A petition has been urgently filed in the Supreme Court of India, seeking its direct intervention to safeguard citizens from the north-eastern states from widespread racial abuse and hate crimes across the country. This legal move comes amidst national outrage over the alleged racially motivated murder of 24-year-old Anjel Chakma from Tripura.
A Constitutional Indictment
The petition, filed by advocate Anoop Prakash Awasthi, argues that people from the northeast are routinely subjected to racial discrimination, being targeted as if they are not Indian citizens. It highlights the repeated humiliation through slurs like "Chinese" or "chinky," stating this is not just individual prejudice but a fundamental failure to understand India's constitutional and civilizational vision.
Referring to a TOI report on the victim's last words, the petition presents a powerful constitutional argument. "I am Indian... What certificate should we show?" – these reported final words of Anjel Chakma are described as not merely an expression of personal anguish but a searing indictment of the Republic.
From Verbal Abuse to Homicide: A Continuum of Violence
The petition frames Chakma's killing as the tragic culmination of a social process, not an isolated aberration. It outlines a dangerous continuum where racial othering, if left unchecked by law and institutions, escalates from verbal abuse to physical assault and ultimately to homicide.
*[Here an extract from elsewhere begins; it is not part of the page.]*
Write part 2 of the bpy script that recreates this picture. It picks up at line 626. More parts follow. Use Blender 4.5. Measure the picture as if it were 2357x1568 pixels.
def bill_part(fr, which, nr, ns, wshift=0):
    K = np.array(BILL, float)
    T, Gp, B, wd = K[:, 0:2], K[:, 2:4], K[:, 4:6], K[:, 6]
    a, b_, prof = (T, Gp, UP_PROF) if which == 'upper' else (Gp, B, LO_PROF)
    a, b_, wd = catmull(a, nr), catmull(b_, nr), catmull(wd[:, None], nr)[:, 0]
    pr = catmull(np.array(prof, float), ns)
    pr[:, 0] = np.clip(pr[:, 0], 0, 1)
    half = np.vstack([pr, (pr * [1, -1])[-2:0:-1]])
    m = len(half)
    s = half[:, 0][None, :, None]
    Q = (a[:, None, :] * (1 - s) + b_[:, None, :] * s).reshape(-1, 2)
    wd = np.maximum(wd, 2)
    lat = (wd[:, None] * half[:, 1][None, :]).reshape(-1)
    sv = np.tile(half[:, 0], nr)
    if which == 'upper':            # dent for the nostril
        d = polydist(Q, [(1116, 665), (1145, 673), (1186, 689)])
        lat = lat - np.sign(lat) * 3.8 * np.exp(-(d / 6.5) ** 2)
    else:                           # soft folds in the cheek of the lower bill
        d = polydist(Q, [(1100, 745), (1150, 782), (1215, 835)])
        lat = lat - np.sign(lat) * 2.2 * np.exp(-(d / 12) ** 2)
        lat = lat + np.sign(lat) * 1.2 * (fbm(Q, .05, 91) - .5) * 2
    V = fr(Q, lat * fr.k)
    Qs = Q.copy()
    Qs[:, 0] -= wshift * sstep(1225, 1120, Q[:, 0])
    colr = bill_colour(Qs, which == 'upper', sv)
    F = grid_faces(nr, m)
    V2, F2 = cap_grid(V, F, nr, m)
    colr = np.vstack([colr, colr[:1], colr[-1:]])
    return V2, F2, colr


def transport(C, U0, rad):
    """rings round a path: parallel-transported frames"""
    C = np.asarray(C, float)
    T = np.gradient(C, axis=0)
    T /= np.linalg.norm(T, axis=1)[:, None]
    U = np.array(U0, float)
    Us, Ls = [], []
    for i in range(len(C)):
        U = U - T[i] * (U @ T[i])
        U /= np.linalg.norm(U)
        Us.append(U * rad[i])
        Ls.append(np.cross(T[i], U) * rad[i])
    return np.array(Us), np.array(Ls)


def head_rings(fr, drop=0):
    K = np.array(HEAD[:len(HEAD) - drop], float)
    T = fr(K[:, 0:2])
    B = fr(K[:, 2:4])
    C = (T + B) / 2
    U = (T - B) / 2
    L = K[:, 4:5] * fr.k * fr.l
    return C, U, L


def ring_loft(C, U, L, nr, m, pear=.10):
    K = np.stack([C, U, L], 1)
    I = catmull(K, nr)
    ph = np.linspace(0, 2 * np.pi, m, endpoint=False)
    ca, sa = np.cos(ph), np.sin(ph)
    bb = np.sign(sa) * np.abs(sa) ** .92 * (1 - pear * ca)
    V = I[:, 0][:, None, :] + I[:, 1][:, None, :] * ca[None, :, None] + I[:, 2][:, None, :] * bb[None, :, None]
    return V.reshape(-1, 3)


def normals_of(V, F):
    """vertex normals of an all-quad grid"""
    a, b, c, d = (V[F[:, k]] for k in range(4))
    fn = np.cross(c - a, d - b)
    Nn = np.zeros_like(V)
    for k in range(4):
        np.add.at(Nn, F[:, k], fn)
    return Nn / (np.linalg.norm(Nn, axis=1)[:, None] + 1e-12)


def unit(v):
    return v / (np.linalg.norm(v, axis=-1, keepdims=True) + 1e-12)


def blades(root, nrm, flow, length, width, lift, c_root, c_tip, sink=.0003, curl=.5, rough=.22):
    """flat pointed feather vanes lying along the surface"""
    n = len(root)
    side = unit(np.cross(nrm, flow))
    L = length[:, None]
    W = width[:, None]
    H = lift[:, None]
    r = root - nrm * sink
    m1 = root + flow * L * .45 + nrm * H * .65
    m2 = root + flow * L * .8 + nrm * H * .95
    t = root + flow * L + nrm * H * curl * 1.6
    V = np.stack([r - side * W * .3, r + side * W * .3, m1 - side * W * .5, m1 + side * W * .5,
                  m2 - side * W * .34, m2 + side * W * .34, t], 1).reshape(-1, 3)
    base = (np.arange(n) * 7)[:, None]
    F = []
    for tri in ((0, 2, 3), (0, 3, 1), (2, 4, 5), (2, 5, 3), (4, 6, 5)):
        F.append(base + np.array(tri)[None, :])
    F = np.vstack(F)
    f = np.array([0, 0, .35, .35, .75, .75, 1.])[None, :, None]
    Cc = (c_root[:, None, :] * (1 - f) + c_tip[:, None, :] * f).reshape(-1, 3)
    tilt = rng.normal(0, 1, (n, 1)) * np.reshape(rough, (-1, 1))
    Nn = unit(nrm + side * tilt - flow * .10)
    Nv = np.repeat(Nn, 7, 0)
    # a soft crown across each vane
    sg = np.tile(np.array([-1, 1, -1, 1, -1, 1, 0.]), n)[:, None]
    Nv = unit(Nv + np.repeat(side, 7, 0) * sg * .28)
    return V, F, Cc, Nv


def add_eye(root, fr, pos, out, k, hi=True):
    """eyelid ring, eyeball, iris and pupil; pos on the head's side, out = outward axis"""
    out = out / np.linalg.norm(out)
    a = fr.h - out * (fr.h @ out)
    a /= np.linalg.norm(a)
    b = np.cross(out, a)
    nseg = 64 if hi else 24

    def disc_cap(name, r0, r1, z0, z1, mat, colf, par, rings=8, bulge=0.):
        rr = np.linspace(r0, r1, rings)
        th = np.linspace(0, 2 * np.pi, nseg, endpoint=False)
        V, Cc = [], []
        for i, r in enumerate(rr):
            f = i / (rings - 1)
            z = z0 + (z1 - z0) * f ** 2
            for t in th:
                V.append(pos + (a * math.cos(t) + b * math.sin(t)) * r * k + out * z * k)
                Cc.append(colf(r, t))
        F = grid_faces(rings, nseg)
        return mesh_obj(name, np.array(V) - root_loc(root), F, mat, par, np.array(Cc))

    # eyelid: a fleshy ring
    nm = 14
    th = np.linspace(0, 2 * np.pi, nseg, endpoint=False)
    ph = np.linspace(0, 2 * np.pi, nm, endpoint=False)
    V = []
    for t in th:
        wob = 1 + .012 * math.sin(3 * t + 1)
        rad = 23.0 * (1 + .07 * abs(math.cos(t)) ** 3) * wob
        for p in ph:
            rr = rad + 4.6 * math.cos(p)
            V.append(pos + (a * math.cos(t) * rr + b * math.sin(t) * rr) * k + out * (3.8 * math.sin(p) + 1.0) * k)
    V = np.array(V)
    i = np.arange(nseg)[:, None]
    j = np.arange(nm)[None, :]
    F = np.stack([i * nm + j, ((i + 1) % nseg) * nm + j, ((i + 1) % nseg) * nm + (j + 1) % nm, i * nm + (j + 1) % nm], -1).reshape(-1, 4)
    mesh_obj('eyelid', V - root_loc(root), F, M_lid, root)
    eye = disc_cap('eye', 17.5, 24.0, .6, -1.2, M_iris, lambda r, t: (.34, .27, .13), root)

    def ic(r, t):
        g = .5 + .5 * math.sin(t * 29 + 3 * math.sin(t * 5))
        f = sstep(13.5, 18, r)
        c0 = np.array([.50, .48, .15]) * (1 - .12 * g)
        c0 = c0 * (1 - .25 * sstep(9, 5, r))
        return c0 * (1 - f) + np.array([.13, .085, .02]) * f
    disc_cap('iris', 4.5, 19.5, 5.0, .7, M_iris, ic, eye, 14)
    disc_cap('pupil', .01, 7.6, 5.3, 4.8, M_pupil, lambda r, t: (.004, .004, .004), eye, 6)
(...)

It points out that the vulnerability of north-eastern citizens is a formally acknowledged issue. The petition cites replies given in the Lok Sabha in March 2017, where the Centre placed on record the prevalence of racial attacks and the absence of a dedicated mechanism to address them. This, the petitioner argues, represents clear executive admission of knowledge coupled with inaction.
The Demand to 'Prove' Nationality
A core issue raised is the informal but pervasive demand placed on racially distinct Indians to constantly explain or prove their citizenship. The petition asserts that the question "what certificate should we show?" exposes this unconstitutional burden, which is never imposed on citizens whose physical features conform to mainstream norms.
"Indianness flows from the Constitution, not from public perception or ethnic conformity," the petition states emphatically. It pleads with the Supreme Court to frame necessary guidelines to fill the existing policy vacuum, arguing that the law's failure to interrupt the cycle of racial targeting at earlier stages is a direct failure of constitutional governance.
The petition concludes that a young student from Tripura being compelled to assert his Indian identity to avoid death is a profound civilizational indictment, urging the apex court to act to make constitutional citizenship experientially real for all Indians.